Berdasarkan temuan ini,  pihak BPK RI perwakilan Riau dalam LHP nya menyebutkan hal ini telah melanggar peraturan menteri dalam negeri No. 61 tahun 2007 tentang pedoman teknis pengelolaan keuangan badan layanan umum daerah terutama pada pasal 57, ayat (1). ( Hal. 23 s/d 25 LHP BPK RI Buku II).

Berdasarkan hasil wawancara reporter Aktual dengan pihak RS Jiwa Tampan, yang diterima oleh Wadir umum, Yenita di ruang kerjanya kepada media mengatakan bahwa pihaknya telah melakukan klarifikasi dengan pernyataan BPK RI tersebut.

,"Kita telah mendapatkan laporan, bahwa terkait temuan BPK RI itu telah clear, dan yang menyatakan itu langsung Sekda,"katanya.

Menurutnya bahkan sekda Pemprov Riau, secara serentak telah memberitahukan kepada Seluruh OPD di lingkungan Pemprov Riau dan BPK RI Perwakilan Riau terkait klarifikasi atas temuan pihak BPK RI di OPD yang di pimpin nya tersebut.

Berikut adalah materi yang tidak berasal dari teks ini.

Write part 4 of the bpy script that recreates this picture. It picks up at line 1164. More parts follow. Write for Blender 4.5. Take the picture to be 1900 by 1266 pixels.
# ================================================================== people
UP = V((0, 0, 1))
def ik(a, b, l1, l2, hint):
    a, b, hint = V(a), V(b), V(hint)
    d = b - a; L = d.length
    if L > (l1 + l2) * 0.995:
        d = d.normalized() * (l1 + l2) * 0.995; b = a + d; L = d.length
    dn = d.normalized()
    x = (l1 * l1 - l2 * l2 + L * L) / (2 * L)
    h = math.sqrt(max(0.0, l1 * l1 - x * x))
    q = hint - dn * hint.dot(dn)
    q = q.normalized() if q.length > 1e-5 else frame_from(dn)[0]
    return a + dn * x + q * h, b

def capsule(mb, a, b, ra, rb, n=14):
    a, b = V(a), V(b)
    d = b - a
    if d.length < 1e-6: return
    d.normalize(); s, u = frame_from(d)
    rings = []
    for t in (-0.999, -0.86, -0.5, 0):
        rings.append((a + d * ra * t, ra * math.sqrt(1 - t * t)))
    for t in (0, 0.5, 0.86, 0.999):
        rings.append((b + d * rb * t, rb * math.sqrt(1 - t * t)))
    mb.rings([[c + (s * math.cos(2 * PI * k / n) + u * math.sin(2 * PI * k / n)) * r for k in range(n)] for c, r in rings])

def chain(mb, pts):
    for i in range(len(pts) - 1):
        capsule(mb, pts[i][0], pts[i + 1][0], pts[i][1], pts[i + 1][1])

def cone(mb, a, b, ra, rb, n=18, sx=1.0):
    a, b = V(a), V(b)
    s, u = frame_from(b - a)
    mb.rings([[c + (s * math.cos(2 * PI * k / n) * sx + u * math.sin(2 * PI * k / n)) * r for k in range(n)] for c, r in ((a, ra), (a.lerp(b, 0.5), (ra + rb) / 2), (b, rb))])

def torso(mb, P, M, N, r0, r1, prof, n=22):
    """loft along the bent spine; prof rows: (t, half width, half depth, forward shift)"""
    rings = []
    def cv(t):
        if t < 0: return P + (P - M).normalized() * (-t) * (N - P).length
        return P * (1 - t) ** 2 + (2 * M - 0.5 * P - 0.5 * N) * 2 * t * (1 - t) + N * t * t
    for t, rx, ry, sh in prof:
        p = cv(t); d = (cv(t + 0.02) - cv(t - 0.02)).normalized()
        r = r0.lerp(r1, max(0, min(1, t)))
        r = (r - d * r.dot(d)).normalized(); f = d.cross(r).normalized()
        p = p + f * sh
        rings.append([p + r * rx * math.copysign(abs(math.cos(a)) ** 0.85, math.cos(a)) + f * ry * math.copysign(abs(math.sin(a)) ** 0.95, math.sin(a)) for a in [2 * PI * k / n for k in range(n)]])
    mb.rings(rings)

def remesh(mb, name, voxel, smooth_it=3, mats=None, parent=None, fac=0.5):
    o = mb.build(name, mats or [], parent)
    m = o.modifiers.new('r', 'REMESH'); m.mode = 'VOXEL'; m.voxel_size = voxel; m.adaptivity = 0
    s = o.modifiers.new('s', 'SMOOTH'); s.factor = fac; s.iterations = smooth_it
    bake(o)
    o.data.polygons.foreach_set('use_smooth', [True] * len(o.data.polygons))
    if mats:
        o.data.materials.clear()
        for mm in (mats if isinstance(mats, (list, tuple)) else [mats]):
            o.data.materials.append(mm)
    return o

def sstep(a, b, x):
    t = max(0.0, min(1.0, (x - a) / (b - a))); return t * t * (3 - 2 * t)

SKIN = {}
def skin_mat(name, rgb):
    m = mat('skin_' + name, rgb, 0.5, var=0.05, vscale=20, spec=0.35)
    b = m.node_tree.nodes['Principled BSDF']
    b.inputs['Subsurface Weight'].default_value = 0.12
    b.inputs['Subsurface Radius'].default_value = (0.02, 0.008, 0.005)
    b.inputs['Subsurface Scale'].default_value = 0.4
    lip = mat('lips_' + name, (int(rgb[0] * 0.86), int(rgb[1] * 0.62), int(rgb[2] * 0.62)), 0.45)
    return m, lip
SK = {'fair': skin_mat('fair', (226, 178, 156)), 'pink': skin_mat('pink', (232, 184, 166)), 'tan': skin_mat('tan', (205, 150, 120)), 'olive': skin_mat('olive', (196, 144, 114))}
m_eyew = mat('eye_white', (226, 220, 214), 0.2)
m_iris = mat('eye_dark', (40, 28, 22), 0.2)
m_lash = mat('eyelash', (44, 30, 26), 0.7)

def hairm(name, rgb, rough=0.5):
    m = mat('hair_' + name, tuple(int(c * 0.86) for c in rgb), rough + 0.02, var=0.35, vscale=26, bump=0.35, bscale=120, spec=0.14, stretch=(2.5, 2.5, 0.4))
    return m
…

,"Sudah terselesaikan dengan pertanggungjawaban yang kami lakukan atas temuan BPK itu, yang menyebutkan kelalaian dan kesalahan itu, jadi sudah clear semua,"lanjutnya.

Di lain pihak, terkait dugaan penyimpangan ini, pihak DPRD Riau melalui ketua komisi E, Aherson memberikan pendapatnya agar terkait SiLPA yang disebutkan oleh LHP BPK RI tahun 2016 tersebut hendaknya dilihat pada program apa.

,"Jika SiLPA itu terjadi pada program kegiatan di BLUD sendiri, maka itu perhitungan yang tidak matang, dan perencanaan yang tidak bagus dalam keuangan BLUD, namun SiLPA terjadi akibat tidak terealisasi sebuah program lain diluar BLUD, maka itu bukan pelanggaran,"Sebutnya melalui selulernya.

Sementara disisi lain, berdasarkan analisa seorang aktivis Indonesia Monitoring Development ( IMD ) Riau, Radja Adnan terkait temuan BPK RI, bahwa hal itu menurutnya seharusnya setelah berlalu selama 60 hari dan tidak ada pertanggungjawaban yang sesuai dengan pelanggaran, maka wajib di lakukan upaya hukum.

,"Jika dalam 60 hari temuan kerugian negara tidak dikembalikan ke negara maka Penegak hukum sudah bisa jebloskan ke penjara  para pengguna anggaran,  atau Kuasa Pengguna Anggara dan Penanggung jawab seluruh anggaran , jika tidak berarti telah terjadi kongkalikong dengan penegak hukum pidana," Tulisnya dalam akun WA.

Bahkan jika temuan BPK ternyata memiliki unsur kerugian Negara, maka menurut Adnan, hal itu harus dikembalikan ke kas negara dalam Tempo selama 60 hari.
,"Kalau ada kerugian Negara, harus ada pengembalian paling lambat 60 hari, kalau tidak, berarti Pidana nya harus masuk,"lanjutnya.